The fire went out last night, and now the chairs are too cold to sit on and the coffee cups rattle in their saucers.
All week I've felt water-logged and unproductive. Yet it turns out that in fact I have written poems, revised poems, read books, submitted work, received rejections, copied out other people's poems, applied for a grant, written a teaching syllabus, played music, cooked meals, run errands, dealt with my son's college applications, and gone snowshoeing. I wonder why that still feels like nothing? Brains can be so silly.

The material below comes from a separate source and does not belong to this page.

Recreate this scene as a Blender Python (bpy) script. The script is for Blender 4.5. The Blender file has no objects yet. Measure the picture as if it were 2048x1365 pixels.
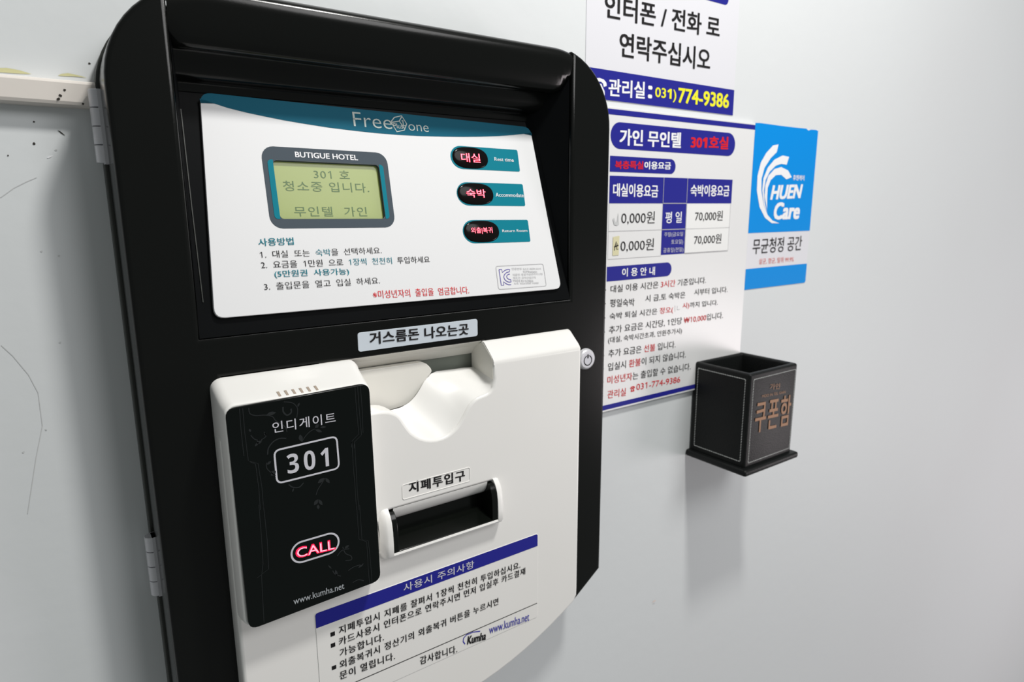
import bpy, math, random
import numpy as np
from mathutils import Vector, Matrix
from mathutils.geometry import tessellate_polygon

random.seed(4)
SC = bpy.context.scene
COL = SC.collection
S = 0.45            # metres per working unit (one unit = distance from the lens to the wall)

# ------------------------------------------------------------------ camera
F = 1307.27
CX, CY = 1024.0, 682.5
AX = np.array([0.81582158, -0.11852764, 0.56602681])     # wall's right, seen from the camera (right, down, forward)
AY = np.array([-0.57828802, -0.1599986, 0.79998964])     # into the wall
AZ = np.array([-0.00425739, -0.97997533, -0.19907342])   # up
cam = bpy.data.cameras.new('camera')
cam.lens = F * 36 / 2048
cam.sensor_width = 36
cam.clip_start = 0.01
cam.dof.use_dof = True
cam.dof.focus_distance = 0.425
cam.dof.aperture_fstop = 11
camo = bpy.data.objects.new('camera', cam)
COL.objects.link(camo)
camo.matrix_world = Matrix(((AX[0], -AX[1], -AX[2], 0), (AY[0], -AY[1], -AY[2], -S), (AZ[0], -AZ[1], -AZ[2], 0), (0, 0, 0, 1)))
SC.camera = camo

# ------------------------------------------------------------------ world and lights
w = bpy.data.worlds.new('world')
SC.world = w
w.use_nodes = True
w.node_tree.nodes['Background'].inputs[0].default_value = (0.95, 1.0, 0.985, 1)
w.node_tree.nodes['Background'].inputs[1].default_value = 0.165


def area(name, loc, target, size, power, color, shape='DISK', size_y=None):
    l = bpy.data.lights.new(name, 'AREA')
    l.shape = shape
    l.size = size * S
    if size_y:
        l.size_y = size_y * S
    l.energy = power
    l.color = color
    o = bpy.data.objects.new(name, l)
    COL.objects.link(o)
    o.location = Vector(loc) * S
    o.rotation_euler = (Vector(target) - Vector(loc)).to_track_quat('-Z', 'Y').to_euler()
    return o


area('ceiling_lamp', (1.0, -1.20, 2.05), (0.86, -0.1, -0.2), 0.30, 8.4, (1.0, 0.985, 0.95))
area('front_fill', (2.3, -4.2, 2.9), (0.9, 0, -0.6), 2.2, 15.0, (1.0, 0.99, 0.985))  # added soft fill from high in front, evens out the lamp's falloff
area('pink_side_fill', (4.9, -2.8, -1.5), (1.8, 0, -0.7), 1.5, 9.0, (1.0, 0.90, 0.92))  # added pink light for the lower right wall, its source is unseen
vs = SC.view_settings
vs.view_transform = 'Standard'
vs.look = 'None'
vs.gamma = 1
vs.exposure = 0.29
vs.use_curve_mapping = False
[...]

And this morning I'm bringing in the car for an oil change, which means sitting in a greasy old chair reading The New Yorker, glancing occasionally at ragged deer-hunting and air-filter posters while the minus-zero cold creeps up from the cement floor and shy men in trucker hats nod at me, half-pleased, half-alarmed, as they pass by. It's a sweet enough way to spend an hour, except for the frozen feet.
1 comment:
".....shy men in trucker hats nod at me, half-pleased, half-alarmed, as they pass by. It's sweet enough way to spend an hour, except for the frozen feet." How well I know this scene and yet, so often I have much in common with these guys. gthey are not unllike the happier patrons of the local blue-collar bar where I sing on Thursdays.
The brain is indeed a silly thing. Some of my most productive days feel like nothing has happened.